Of course. It was just a simple example. Nearly every language feature of C has no direct hardware correspondent. I say "nearly" because numbers are a feature of C and they're underspecified enough for there to be a direct match.

C was made to be more readable than ASM but it's pretty much just one step above. most functions in C are no more than 10 machine instructions and some (basic) go as low as one instruction. if you wanted, you could write code in C just like you'd do in assembler

"Pretty much just one step above" is still not "like a real computer".

C fails to reify any hardware concept within the language itself. Any hardware magic gets implemented in assembly and called from C, making it no better than any other language.

Also, you have to rely on the optimizer to figure out the best way to map your program's semantics to the hardware's. It's not different in any way from virtual machines with JIT compilers and intermediate representations. High level language functions can and often are optimized just as well. Clang proves it.

You can do whatever you want, the libraries exist, the compilers exist, the language is fast enough for any task you care to think of. It's not a question of what you can do, but rather of what you should do.

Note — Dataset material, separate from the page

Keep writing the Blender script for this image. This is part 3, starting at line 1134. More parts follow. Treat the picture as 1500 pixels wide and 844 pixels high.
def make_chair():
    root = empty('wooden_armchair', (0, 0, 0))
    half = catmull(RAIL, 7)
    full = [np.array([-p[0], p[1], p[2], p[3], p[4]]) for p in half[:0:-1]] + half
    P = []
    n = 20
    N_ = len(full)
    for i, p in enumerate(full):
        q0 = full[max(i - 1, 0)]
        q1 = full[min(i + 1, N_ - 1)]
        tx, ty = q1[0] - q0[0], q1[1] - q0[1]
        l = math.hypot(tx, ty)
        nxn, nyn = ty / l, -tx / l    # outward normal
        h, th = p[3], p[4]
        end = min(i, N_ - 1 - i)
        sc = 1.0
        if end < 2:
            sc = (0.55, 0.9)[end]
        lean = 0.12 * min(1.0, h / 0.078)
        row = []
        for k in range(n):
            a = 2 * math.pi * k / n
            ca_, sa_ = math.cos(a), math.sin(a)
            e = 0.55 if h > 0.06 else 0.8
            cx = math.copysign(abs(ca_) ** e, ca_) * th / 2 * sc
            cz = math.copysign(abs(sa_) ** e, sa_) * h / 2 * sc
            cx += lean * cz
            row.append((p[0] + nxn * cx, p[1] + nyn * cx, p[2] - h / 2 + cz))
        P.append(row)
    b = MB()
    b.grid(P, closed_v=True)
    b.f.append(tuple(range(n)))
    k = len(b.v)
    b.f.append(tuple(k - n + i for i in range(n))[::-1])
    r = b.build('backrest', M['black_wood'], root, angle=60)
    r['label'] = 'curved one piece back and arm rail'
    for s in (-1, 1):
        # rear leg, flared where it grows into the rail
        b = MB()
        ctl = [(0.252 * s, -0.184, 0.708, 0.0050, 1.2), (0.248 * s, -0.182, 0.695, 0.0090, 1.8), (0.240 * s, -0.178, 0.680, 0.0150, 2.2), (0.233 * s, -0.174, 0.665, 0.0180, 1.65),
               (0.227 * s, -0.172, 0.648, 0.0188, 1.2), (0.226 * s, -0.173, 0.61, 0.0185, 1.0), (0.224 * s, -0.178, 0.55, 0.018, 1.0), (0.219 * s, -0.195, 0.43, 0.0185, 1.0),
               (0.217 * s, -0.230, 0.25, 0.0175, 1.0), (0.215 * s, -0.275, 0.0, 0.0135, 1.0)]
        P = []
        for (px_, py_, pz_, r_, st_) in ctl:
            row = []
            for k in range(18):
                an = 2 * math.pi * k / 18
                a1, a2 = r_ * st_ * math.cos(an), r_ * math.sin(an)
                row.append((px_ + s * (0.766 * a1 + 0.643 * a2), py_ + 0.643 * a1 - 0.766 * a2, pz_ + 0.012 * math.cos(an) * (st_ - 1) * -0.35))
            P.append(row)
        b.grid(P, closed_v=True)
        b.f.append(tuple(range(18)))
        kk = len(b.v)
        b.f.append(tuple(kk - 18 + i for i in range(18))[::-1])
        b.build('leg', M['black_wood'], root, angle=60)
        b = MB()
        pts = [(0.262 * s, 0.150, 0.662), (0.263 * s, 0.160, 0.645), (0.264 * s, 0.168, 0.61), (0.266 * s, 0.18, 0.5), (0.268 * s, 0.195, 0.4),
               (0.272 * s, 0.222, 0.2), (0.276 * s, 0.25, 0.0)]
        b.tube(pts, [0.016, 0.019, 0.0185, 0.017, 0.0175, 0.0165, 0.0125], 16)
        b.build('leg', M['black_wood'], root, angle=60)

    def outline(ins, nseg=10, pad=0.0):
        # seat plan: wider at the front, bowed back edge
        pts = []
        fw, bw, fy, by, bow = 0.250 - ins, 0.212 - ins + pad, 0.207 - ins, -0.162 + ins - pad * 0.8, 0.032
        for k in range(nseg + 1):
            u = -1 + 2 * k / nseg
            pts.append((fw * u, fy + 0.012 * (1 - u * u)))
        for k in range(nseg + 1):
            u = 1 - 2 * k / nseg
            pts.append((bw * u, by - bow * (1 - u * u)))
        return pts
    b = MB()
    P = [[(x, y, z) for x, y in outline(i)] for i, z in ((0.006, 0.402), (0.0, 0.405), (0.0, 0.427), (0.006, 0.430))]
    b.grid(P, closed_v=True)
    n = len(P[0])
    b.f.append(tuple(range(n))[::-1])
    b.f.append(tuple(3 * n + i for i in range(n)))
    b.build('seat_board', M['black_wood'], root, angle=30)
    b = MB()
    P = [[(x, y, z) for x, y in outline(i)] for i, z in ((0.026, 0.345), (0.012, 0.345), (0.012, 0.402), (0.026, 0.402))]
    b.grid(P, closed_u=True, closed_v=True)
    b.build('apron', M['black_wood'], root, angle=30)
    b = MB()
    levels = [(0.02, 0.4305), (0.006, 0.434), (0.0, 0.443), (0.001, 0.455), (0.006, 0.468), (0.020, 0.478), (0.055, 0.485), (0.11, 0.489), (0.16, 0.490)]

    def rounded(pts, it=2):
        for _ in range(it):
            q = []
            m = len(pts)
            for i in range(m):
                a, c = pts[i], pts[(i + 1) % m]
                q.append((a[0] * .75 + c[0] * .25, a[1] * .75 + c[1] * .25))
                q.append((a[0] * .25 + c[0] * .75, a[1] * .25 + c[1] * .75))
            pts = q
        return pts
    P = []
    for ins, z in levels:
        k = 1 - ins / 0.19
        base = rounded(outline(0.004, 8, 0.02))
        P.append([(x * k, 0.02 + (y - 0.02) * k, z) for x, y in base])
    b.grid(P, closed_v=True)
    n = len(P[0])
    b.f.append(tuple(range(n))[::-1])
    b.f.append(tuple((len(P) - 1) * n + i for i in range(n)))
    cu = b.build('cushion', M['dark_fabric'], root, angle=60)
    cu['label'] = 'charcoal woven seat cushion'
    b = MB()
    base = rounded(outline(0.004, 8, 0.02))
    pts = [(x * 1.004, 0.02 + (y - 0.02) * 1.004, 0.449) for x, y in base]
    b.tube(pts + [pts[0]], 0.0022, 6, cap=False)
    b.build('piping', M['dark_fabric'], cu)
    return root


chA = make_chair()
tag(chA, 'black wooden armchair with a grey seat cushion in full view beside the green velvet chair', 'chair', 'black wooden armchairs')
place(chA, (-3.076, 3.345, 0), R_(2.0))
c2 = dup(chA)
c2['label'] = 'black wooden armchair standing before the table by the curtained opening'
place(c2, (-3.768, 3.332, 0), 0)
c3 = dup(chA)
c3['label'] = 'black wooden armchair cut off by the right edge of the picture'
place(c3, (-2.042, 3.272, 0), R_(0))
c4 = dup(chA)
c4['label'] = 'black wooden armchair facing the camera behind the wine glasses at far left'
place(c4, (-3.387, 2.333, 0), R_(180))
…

>google search == language popularity

linus plz

>a ridiculous amount of code already written and debugged that you can leverage
>hosting a ridiculous amount of new, better languages that can interoperate with that code

The libraries already written plays into reducing costs/having programmers be highly interchangeable and that those new languages will probably see huge adoption rates when companies see a large enough pool of developers to start using them in the same way that they use java devs as cheaper, replaceable parts now.

From what I've seen, read, and from the short time I spent as a java dev, the more interesting features that java's picked up since java 6 have very much felt like "me too" features, to keep those somewhat more engaged programmers using the language.

we aren't critiquing the question, (which is honestly answerable through 5 seconds of google so it isn't a good question) but his retarded implementation.